Well, despite what might be implied by my complete failure to post any reviews during 2012, I was still reading. Good news was that I retrieved most of my books from storage at the end of 2012 (after almost six years!) and indulged in an orgy of re-reading – Ross Macdonald, Tamora Pierce, Elizabeth Peters, Robin McKinley, and Barbara Cleverly, amongst others. Books read for the first time this year, which I particularly liked, were:
Ross Thomas: Briarpatch
Dill, a congressional investigator, goes back to his hometown after his sister’s death in a car bomb, and investigates her murder. Twisty, with plenty of corruption and politics. It made me want to find more of Thomas’s novels, but unfortunately they’re all out of print in the UK.
Ross Macdonald: The Galton Case
A recent reprinting by Penguin, where Lew Archer investigates the disappearance of a rich woman’s son twenty years before, and the sudden reappearance of a young man who might be her grandson. Now one of my favourite Archer books.
Jasper Fforde – The Last Dragonslayer / The Song of the Quarkbeast
Inventive children’s fantasy in a sort of alternative reality Britain which is full of magic and delight in creativity. Jennifer is an engaging protagonist, and the books are as funny as Fforde’s books for adults.
Nicholas Blake – the Nigel Strangeways novels
These suffered a bit from being read in a massive lump, one after the other, so I now cannot remember which title refers to which plot. These are excellent novels, beautifully written, with the psychological aspects of murder particularly important. The sympathetic portraits of children in The Whisper in the Gloom reminds me of Blake’s novel for children, The Otterbury Incident, but it’s very adult in tone, as are the rest of the books, The Worm of Death being particularly bleak, influenced by its setting close to the River Thames. The last, The Morning After Death, is a bit weak, but taking Nigel out of England doesn’t really work, in my opinion.

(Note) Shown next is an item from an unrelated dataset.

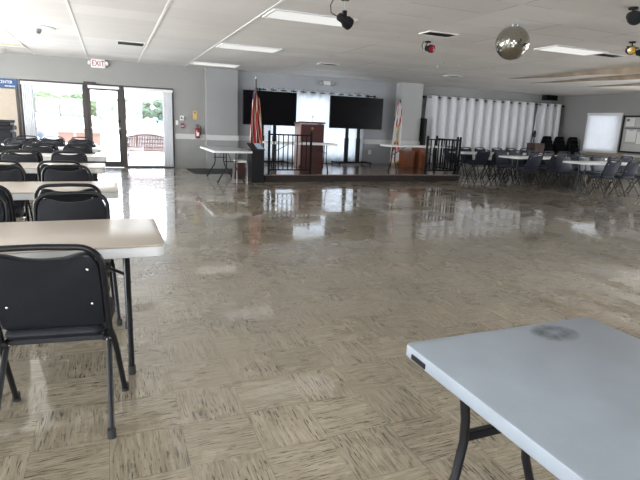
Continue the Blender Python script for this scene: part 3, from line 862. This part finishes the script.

Nick Cohen – You Can’t Read This Book
Angry and polemical, all about censorship, how it’s done and why, and how we can fight back. Particularly good on libel law, particularly as it is practised in the UK.
Jessica Mitford: The American Way of Death Revisited
Yikes. Who knew that funerals were so important or that paying for one was so costly? Lessons to learn from this – don’t get embalmed: you’ll just go mouldy…
Terry Pratchett – Snuff
Another Discworld novel featuring Sam Vimes, but taken out of Ankh-Morpock and transplanted to the country, where he finds crime and corruption as ever. There are some great characters, and Vimes is his usual crusading self on behalf of the downtrodden.
Lindsay Buroker – Deadly Games / Conspiracy / Blood and Betrayal / Encrypted
The Emperor’s Edge series started with The Emperor’s Edge and Dark Currents continued, with the gang trying to help out the young emperor, even to the extent of kidnapping him (at his own request), and foiling plots by various ne’er-do-wells. Encrypted is set in the same universe but twenty years earlier, and involves discovery of possible alien technology and an appearance from the young Sicarius. Not the best written books in the world, but exciting, inventive, and with endearing characters.
There, that’s enough for now. Hopefully I’ll get back on the blogging wagon, and post some more reviews more regularly.
Welcome back chum!
Thanks, Sergio!
Seeing as I am myself ‘resting’ this month it was none the less good to see you back in action (so to speak).